20.12.03

O videotexto (Post XXVI)

Eu estranhei quando vi uma figura meio redonda e branca se aproximando do carro. Não foi possível identificar se era homem ou mulher, mas não acreditei que fosse o Locutor.
A pessoa, a qual eu ainda não havia identificado o sexo, caminhou até a guarita do prédio e me fez rezar quando o porteiro apontou na minha direção.
Não podia ser. Inconscientemente, me fiz de rogada e apertei o botão que fechava o vidro.
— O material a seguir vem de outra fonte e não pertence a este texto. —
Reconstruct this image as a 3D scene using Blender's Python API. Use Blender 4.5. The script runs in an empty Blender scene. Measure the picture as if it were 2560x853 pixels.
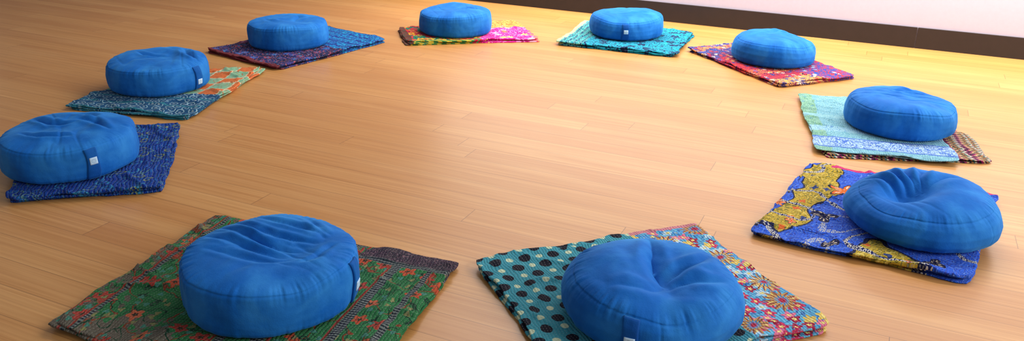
import bpy, math, random, bmesh
import numpy as np
from mathutils import Vector, noise, Matrix
random.seed(7)
scene=bpy.context.scene
scene.view_settings.view_transform='Standard'
COL=scene.collection
# ---------------- camera (hand-held, tilted down 21 degrees, 1.09 m above the floor)
cam=bpy.data.cameras.new('camera'); co=bpy.data.objects.new('camera',cam); COL.objects.link(co)
co.matrix_world=Matrix.Translation((0,0,1.0931))@Matrix.Rotation(math.pi/2-.3672,4,'X')@Matrix.Rotation(.0196,4,'Z')
cam.sensor_width=36; cam.lens=29.064; cam.shift_y=-.01922; cam.clip_end=100
scene.camera=co
# ---------------- node helper
def srgb(r,g,b):
    f=lambda c:(c/255/12.92 if c/255<=.04045 else ((c/255+.055)/1.055)**2.4)
    return (f(r),f(g),f(b),1)
class G:
    def __init__(s,name):
        s.mat=bpy.data.materials.new(name); s.mat.use_nodes=True
        s.t=s.mat.node_tree; s.n=s.t.nodes; s.b=s.n['Principled BSDF']
    def put(s,sock,v):
        if isinstance(v,bpy.types.NodeSocket): s.t.links.new(v,sock)
        else: sock.default_value=v
    def M(s,op,a,b=None,c=None,clamp=False):
        n=s.n.new('ShaderNodeMath'); n.operation=op; n.use_clamp=clamp
        s.put(n.inputs[0],a)
        if b is not None: s.put(n.inputs[1],b)
        if c is not None: s.put(n.inputs[2],c)
        return n.outputs[0]
    def mix(s,f,a,b,mode='MIX'):
        n=s.n.new('ShaderNodeMix'); n.data_type='RGBA'; n.blend_type=mode
        s.put(n.inputs[0],f); s.put(n.inputs[6],a); s.put(n.inputs[7],b)
        return n.outputs[2]
    def V(s,op,a,b=None,sc=None):
        n=s.n.new('ShaderNodeVectorMath'); n.operation=op
        s.put(n.inputs[0],a)
        if b is not None: s.put(n.inputs[1],b)
        if sc is not None: s.put(n.inputs[3],sc)
        return n.outputs['Value'] if op=='LENGTH' else n.outputs[0]
    def comb(s,x,y,z=0.0):
        n=s.n.new('ShaderNodeCombineXYZ'); s.put(n.inputs[0],x);s.put(n.inputs[1],y);s.put(n.inputs[2],z); return n.outputs[0]
    def sep(s,v):
        n=s.n.new('ShaderNodeSeparateXYZ'); s.put(n.inputs[0],v); return n.outputs[0],n.outputs[1],n.outputs[2]
    def noise(s,v,scale,detail=2.0,rough=.5,col=False,dist=0.0):
        n=s.n.new('ShaderNodeTexNoise'); s.put(n.inputs['Vector'],v); n.inputs['Scale'].default_value=scale
        n.inputs['Detail'].default_value=detail; n.inputs['Roughness'].default_value=rough; n.inputs['Distortion'].default_value=dist
        return n.outputs['Color'] if col else n.outputs['Fac']
    def vor(s,v,scale,rand=1.0,feature='F1'):
        n=s.n.new('ShaderNodeTexVoronoi'); n.voronoi_dimensions='2D'; n.feature=feature
        s.put(n.inputs['Vector'],v); n.inputs['Scale'].default_value=scale; n.inputs['Randomness'].default_value=rand
        return n
    def warp(s,v,amt,scale):
        c=s.noise(v,scale,2.0,col=True)
        return s.V('ADD',v,s.V('SCALE',s.V('SUBTRACT',c,(.5,.5,.5)),sc=amt))
    def at(s,v,ox,oy):
        return s.V('ADD',v,(ox,oy,0))
    def flowers(s,v,scale,rand,n,rad):
        vn=s.vor(v,scale,rand); d=s.V('SUBTRACT',v,vn.outputs['Position'])
        cr,cg,cb=s.sep(vn.outputs['Color'])
        m,r,rr,a=s.flower_at(d,cr,n,rad)
        return m,r,rr,(cr,cg,cb),a
    def flower_at(s,d,rot,n,rad,inner=.78):
        x,y,_=s.sep(d); r=s.M('SQRT',s.M('ADD',s.M('MULTIPLY',x,x),s.M('MULTIPLY',y,y)))
        a=s.M('ADD',s.M('ARCTAN2',y,x),s.M('MULTIPLY',rot,6.28))
        bd=s.M('MULTIPLY_ADD',s.M('COSINE',s.M('MULTIPLY',a,float(n))),rad*(1-inner),rad*inner)
        return s.M('LESS_THAN',r,bd), r, s.M('DIVIDE',r,bd), a
    def lines(s,x,per,w,ph=0.0):
        return s.M('LESS_THAN',s.M('FRACT',s.M('MULTIPLY_ADD',x,1/per,ph+100)),w)
    def band(s,x,a,b):
        return s.M('MULTIPLY',s.M('GREATER_THAN',x,a),s.M('LESS_THAN',x,b))
    def contour(s,v,scale,k,w,detail=1.0):
        f=s.M('FRACT',s.M('MULTIPLY',s.noise(v,scale,detail),float(k)))
        return s.M('LESS_THAN',s.M('ABSOLUTE',s.M('SUBTRACT',f,.5)),w)
    def palette(s,x,cols):
        n=s.n.new('ShaderNodeValToRGB'); n.color_ramp.interpolation='CONSTANT'
        e=n.color_ramp.elements
        e[0].position=0; e[0].color=cols[0]
        e[1].position=1/len(cols); e[1].color=cols[1]
        for i in range(2,len(cols)):
            q=e.new(i/len(cols)); q.color=cols[i]
        s.put(n.inputs[0],x); return n.outputs[0]
    def ramp(s,x,stops,interp='LINEAR'):
        n=s.n.new('ShaderNodeValToRGB'); n.color_ramp.interpolation=interp
        e=n.color_ramp.elements
        e[0].position,e[0].color=stops[0]; e[1].position,e[1].color=stops[-1]
        for p,c in stops[1:-1]:
            q=e.new(p); q.color=c
        s.put(n.inputs[0],x); return n.outputs[0]
    def bump(s,h,strength,dist):
        n=s.n.new('ShaderNodeBump'); n.inputs['Strength'].default_value=strength; n.inputs['Distance'].default_value=dist
        s.put(n.inputs['Height'],h); s.t.links.new(n.outputs[0],s.b.inputs['Normal'])
    def uv(s):
        n=s.n.new('ShaderNodeUVMap'); return n.outputs[0]
def mesh_obj(name,verts,faces,mats=(),smooth=True,uvs=None,midx=None):
    me=bpy.data.meshes.new(name); me.from_pydata([tuple(v) for v in verts],[],faces)
    for m in mats: me.materials.append(m)
    if uvs is not None:
        l=me.uv_layers.new(name='UVMap')
        vi=np.empty(len(me.loops),int); me.loops.foreach_get('vertex_index',vi)
        l.data.foreach_set('uv',np.asarray(uvs,float)[vi].ravel())
    if midx is not None: me.polygons.foreach_set('material_index',midx)
    me.polygons.foreach_set('use_smooth',[smooth]*len(me.polygons)); me.update()
    o=bpy.data.objects.new(name,me); COL.objects.link(o); return o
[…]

Pensei em ir embora, mas ele bateu no vidro do carro e me deixou sem muitas opções. Meio atordoada, meio indignada e sem acreditar no que estava acontecendo, tentei ser simpática para não causar traumas na criança. Abri todos os vidros, a porta e deixei que ele entrasse.
Não resisti. Antes mesmo de cumprimentá-lo eu perguntei:

- Garoto, quantos anos você tem?

Ele parecia preocupado e transpirava muito. Parecia que estava fugindo da polícia.

- Dezoito.
- Mentira! Nunca que você tem dezoito anos! Deixa eu ver seu RG.

Eu e minha mania de ver RG.

- Eu juro!
- Fala a verdade!
- Está bem, está bem... Eu tenho quatorze.
- Eu não acredito...
- Eu não disse antes porque achei que você ficaria brava, e eu gosto de você, e achei que você não falaria comigo se soubesse a minha idade, e....
- Não é possível... Menino, como é que você entra no videotexto dizendo que é maior de idade, que trabalha como locutor de rádio, diz uma porção de mentiras?
- Mas é o meu sonho...
- Então diz que é sonho criatura! E onde já se viu mentir a idade? Isso é perigoso sabia?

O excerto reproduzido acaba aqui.